A year ago I thought those claims were wildly off the mark. No one really needs a bluetooth toothbrush, and all those internet-connected fridges simply haven't happened. So I lay back and imagined that the IOT was another industry fad, consigned to promise much but deliver little. This isn't the IOT ... the Internet Of Things, it is the IORT ... the Internet Of Rubbish Things.

In the history of our telecoms world, there is an enjoyable tendency to get over-excited about something new, then forget about it and focus on the next 'something new'. And then, a few years later, let the world catch up and hey-presto... that promised 'something new' finally happens, to dramatically change the world, but without too much fan-fare

I was at the Mobile World Congress in 2007 the year after iPhone launched, and remember the buzz around 'Mobile TV'. I remember the quirky Japanese phones with screens that rotated on their unwieldy soap bar handsets to show video in landscape mode.

There was an expectation that, with the advent of 3G, video and TV services would launch across the mobile carrier world and be the next big growth driver for data usage.
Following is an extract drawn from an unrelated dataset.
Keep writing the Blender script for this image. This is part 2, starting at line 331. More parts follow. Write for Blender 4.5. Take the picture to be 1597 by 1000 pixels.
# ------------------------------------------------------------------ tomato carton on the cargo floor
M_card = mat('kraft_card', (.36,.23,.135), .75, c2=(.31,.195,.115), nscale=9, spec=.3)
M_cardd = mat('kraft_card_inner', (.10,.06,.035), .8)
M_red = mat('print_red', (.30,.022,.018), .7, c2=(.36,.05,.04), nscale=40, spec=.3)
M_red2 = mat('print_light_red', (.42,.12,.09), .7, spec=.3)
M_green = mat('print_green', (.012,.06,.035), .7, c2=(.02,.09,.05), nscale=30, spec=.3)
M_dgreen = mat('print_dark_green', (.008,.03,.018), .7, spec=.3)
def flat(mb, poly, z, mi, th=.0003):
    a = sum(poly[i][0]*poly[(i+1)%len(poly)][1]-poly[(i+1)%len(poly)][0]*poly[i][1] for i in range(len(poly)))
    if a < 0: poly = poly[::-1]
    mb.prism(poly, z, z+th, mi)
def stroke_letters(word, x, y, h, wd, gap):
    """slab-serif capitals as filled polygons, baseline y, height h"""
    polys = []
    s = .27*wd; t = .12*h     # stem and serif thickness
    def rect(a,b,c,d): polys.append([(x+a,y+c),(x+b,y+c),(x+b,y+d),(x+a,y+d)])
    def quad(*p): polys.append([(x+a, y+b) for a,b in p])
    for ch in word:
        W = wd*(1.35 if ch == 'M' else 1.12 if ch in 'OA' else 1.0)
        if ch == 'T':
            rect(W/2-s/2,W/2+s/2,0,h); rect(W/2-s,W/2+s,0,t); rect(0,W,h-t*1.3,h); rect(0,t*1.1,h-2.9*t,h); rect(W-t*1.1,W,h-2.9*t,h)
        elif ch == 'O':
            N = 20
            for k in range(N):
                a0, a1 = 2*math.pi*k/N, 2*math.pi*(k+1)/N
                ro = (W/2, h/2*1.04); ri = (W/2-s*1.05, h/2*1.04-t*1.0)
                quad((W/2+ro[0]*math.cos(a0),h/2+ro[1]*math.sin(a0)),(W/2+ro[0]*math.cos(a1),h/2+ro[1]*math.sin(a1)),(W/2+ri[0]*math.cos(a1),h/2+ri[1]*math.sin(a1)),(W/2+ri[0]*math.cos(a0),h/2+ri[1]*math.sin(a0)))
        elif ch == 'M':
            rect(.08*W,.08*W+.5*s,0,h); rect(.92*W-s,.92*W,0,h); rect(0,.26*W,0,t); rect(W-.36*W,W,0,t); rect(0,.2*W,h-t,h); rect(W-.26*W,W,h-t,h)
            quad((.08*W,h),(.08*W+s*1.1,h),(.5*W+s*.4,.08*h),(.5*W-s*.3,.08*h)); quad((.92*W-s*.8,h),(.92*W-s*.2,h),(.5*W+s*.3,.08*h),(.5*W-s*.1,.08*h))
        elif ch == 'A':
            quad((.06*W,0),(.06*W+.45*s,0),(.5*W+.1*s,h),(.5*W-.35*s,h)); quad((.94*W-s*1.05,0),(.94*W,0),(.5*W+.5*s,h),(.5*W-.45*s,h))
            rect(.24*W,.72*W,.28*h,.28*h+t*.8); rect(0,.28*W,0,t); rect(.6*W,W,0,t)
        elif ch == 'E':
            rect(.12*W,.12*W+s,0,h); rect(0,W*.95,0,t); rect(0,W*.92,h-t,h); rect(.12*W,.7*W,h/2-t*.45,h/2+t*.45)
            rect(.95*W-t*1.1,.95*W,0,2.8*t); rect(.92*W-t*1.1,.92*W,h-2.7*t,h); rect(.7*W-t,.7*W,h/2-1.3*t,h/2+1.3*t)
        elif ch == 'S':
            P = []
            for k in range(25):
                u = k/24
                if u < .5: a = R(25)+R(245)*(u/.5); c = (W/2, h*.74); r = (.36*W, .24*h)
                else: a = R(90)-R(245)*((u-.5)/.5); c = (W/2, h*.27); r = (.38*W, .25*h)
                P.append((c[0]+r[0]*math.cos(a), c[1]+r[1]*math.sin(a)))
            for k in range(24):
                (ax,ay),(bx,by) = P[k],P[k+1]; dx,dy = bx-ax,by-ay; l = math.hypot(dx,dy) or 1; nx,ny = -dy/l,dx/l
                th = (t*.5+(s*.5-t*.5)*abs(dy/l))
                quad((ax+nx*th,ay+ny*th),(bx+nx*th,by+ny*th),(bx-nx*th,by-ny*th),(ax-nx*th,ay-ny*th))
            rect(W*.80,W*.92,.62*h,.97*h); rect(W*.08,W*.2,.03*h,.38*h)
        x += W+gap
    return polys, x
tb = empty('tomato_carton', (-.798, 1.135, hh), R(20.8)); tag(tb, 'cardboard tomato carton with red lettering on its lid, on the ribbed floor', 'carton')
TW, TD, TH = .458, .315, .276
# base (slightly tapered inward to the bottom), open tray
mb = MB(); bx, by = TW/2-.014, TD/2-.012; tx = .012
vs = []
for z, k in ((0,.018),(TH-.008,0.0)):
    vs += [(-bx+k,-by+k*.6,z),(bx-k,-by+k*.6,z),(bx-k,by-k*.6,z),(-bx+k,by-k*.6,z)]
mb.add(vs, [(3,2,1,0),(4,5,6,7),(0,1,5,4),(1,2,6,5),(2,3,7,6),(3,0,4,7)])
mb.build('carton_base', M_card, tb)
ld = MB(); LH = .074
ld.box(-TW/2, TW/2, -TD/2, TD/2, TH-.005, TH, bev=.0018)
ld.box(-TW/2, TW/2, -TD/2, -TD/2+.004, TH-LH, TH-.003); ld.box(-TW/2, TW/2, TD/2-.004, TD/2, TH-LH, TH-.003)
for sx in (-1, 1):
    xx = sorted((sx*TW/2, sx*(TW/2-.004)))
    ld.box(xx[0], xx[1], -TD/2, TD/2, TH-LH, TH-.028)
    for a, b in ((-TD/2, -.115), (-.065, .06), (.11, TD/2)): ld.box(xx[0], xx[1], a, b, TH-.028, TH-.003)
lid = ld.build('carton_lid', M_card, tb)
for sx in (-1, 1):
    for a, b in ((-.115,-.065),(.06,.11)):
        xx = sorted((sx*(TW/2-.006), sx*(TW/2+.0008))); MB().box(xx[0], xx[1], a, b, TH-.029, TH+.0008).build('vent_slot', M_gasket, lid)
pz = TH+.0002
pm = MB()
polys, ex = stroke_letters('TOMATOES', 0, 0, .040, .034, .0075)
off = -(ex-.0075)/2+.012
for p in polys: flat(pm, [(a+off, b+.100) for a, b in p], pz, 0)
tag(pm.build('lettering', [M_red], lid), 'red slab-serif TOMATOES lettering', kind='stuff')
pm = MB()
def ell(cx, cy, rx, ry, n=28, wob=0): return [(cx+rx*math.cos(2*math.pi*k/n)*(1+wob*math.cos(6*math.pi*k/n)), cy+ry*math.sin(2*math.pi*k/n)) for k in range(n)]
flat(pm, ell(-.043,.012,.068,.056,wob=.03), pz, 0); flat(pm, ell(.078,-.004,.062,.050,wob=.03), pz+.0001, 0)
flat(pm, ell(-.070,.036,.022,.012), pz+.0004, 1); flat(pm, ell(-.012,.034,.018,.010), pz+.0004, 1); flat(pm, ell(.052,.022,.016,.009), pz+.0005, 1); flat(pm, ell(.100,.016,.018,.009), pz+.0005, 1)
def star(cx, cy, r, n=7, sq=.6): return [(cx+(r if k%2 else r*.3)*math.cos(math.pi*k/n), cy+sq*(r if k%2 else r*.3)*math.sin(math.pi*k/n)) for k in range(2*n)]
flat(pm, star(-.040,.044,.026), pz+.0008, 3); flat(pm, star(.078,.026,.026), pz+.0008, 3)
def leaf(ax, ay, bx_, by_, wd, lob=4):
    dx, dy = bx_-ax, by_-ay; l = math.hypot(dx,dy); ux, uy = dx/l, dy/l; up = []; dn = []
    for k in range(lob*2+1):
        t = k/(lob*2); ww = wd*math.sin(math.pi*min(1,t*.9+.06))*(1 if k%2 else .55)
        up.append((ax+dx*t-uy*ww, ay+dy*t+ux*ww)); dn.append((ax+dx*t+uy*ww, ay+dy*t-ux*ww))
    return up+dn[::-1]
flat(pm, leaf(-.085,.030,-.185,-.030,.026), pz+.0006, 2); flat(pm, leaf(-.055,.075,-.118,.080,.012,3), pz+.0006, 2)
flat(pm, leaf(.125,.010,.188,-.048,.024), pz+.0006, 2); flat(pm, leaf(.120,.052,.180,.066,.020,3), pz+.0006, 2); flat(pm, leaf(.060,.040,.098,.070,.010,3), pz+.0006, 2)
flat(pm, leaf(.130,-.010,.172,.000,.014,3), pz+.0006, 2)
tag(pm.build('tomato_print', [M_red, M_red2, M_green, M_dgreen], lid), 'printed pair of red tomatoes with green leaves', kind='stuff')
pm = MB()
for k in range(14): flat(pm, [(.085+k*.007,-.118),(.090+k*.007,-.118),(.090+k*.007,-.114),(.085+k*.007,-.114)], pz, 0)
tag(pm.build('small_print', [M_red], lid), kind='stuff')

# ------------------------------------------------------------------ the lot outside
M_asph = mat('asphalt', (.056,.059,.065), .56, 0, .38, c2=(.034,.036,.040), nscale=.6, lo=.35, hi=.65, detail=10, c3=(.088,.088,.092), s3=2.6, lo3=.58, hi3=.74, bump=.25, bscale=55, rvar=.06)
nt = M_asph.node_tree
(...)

Vodafone duly launched video-calling and showed at least one Cricket test series on their free trial of mobile TV. 3 Months later the trial had ended with no commercial proposition resulting. 2007 happened to be the year that Netflix began it's streaming service and began it's move away from posting DVDs to the public.

Cut forward 9 years, through 4G, fibre-optic, wifi-n, and we arrived at the mobile-video-enabled Rio 2016 Olympic Games. Almost half of all content streams from Rio 2016 were made to mobile devices.

This dramatic change of behaviour is what we expected in 2008. It just took a little while to get there. To go from a failed mobile TV pilot to this point, where mobile video is something that not-just-millenials have wholeheartedly adopted, indicates what the future may hold for IOT.

IOT is best when the customers don't notice it's there. "Any sufficiently advanced technology is indistinguishable from magic." So said Arthur C Clarke. And this is where IOT is the magic.

These tiny embedded sensors that track your movement and heart beat, and share them with your smartphone. The SatNav in your car which shows live traffic information. The thermostat that warms your house when it sees that you're coming home. All happening magically without us having to think about it.

So the IOT revolution will happen not with a fan-fare, but with a billion high-frequency whispers. And before you know it, everything will be connected, and the 'everythings' will be making your life that little bit better.